PLATZO AND THE MEXICAN PONY RIDER

By

Pub Date: March 22nd, 1965
Publisher: Trident

Dr. Rubin, whose Lisa and David recently made a moving appearance on film, author also of Jordi (1960), applies his empathic insight here to two adolescent boys. His approach is made through what Dr. Bella Van Bark in her introduction terms ""organic writing. "" The reader is included in the subject's stream of consciousness as he puzzles his way toward life, the life of living emotions. Arthur Turbitzky, the ""good"" boy, the zealous student, whose major seiges of feeling circle about his father and prospective girl, conceives of himself as a turbine -- swift, smooth, unbreakable.

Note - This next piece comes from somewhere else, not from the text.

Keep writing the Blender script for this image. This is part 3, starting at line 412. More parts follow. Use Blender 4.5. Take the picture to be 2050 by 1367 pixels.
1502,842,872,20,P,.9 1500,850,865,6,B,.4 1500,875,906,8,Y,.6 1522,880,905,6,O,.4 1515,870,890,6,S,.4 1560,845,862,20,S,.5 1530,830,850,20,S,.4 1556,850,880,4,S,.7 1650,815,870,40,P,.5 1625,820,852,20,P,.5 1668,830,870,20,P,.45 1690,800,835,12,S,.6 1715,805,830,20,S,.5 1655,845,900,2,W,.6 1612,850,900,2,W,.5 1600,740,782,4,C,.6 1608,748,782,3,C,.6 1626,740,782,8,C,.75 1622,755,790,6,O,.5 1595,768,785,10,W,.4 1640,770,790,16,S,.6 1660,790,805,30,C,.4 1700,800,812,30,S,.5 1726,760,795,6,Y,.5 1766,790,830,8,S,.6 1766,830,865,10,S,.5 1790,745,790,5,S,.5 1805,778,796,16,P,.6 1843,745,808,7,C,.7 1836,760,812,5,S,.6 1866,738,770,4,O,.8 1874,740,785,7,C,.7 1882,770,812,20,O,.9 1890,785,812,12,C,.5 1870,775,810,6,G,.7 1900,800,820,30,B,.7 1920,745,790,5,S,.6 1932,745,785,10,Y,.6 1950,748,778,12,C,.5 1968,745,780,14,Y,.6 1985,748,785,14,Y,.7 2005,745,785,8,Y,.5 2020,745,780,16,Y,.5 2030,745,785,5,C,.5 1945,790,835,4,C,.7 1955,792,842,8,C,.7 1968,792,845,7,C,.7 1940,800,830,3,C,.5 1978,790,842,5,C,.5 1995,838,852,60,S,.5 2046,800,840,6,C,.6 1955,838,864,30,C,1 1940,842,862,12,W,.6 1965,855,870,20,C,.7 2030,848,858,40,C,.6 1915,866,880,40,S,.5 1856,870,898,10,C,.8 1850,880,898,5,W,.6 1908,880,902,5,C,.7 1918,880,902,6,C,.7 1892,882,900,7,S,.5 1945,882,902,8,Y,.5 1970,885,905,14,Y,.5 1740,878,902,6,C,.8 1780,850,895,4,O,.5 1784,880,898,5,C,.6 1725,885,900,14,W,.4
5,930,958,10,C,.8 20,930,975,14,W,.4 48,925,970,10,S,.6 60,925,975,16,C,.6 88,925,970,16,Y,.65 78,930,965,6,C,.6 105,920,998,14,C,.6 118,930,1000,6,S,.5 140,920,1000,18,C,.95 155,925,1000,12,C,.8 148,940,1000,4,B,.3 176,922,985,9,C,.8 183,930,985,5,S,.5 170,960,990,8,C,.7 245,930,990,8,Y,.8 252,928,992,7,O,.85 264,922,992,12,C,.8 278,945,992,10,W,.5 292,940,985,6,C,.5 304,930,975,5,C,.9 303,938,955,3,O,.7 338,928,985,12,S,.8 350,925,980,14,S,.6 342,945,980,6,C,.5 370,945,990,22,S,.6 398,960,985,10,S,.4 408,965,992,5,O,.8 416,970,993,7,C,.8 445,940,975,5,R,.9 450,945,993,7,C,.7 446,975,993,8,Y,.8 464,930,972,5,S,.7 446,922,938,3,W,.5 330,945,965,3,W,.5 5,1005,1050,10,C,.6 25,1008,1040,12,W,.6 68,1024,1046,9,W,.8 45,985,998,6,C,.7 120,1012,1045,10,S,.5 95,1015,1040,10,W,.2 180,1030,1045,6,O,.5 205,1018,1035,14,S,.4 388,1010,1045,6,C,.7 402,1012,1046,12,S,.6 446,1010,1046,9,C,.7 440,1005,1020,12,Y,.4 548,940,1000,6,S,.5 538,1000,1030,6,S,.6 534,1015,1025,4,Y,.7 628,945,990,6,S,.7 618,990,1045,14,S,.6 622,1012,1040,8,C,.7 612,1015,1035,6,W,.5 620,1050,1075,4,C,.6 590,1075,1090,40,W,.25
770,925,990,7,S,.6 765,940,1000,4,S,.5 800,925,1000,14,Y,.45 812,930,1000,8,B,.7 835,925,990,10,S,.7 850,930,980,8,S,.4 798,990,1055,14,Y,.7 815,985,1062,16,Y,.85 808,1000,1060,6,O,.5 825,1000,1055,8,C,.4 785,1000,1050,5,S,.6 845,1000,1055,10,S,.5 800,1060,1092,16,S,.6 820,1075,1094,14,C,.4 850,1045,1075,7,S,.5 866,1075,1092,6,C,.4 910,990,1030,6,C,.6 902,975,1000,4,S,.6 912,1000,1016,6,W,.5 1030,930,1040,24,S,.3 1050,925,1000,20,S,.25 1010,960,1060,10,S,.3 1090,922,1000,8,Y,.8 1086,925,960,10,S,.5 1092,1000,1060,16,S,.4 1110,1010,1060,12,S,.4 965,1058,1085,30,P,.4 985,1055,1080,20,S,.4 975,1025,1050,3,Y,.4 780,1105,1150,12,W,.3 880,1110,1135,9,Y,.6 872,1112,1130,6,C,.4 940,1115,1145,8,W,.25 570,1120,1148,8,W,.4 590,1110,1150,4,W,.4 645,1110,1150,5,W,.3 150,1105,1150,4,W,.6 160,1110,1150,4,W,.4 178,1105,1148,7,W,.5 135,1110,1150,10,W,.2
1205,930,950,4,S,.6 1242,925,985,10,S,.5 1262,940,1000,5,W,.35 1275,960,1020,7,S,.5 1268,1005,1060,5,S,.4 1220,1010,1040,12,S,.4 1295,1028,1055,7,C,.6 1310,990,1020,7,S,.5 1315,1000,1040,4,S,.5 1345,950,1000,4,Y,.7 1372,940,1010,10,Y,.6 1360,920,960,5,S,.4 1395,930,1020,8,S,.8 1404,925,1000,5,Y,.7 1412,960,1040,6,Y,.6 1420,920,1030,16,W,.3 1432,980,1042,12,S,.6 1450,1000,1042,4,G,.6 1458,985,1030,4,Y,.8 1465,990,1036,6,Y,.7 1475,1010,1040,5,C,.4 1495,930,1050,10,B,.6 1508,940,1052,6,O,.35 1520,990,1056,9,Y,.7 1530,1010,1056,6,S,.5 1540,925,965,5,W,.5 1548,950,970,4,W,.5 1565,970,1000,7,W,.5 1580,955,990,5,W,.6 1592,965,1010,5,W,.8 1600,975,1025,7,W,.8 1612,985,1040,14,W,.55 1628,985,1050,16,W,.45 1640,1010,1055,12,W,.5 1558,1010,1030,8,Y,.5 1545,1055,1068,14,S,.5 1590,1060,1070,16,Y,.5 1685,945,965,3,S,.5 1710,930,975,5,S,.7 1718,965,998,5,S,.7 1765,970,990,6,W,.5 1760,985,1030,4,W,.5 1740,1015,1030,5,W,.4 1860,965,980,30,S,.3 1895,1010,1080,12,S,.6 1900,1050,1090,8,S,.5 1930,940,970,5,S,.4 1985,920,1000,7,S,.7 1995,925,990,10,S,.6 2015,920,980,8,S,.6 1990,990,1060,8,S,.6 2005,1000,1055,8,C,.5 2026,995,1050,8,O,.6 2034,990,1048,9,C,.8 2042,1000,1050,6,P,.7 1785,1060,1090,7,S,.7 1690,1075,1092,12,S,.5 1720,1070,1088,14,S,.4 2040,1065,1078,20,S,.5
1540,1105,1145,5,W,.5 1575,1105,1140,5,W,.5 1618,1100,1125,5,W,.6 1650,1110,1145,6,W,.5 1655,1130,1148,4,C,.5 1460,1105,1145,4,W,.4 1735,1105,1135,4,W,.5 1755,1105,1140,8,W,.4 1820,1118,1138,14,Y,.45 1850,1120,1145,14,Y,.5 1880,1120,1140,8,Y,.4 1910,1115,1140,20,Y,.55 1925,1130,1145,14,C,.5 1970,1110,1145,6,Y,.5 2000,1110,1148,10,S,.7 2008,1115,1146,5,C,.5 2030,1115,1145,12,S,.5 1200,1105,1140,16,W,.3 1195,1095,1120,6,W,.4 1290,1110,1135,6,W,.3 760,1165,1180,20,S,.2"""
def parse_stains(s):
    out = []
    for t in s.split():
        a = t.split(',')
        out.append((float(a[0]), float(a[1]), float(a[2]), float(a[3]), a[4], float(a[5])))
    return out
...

Yet he must come to grips with his caring about caring or not caring, with ""the delicacy thing"" and the ""middle ache."" His psychic brother, who perhaps tellingly never mentions his own name, wafts about the City, kicking an unconscious alike in the Bowery, picking up a where on 42nd Street, doing a kindness to a runt kid, enjoying a ""free feel"" from a gypsy. As he engages in the life of the senses, his sensitivity emerges. Dr. Van Bark ties up the two case studies in an afterward that analyzes the similarities and divergences, and points out the essential lesson in likeness for all human beings facing existence. Still, primarily of professional interest.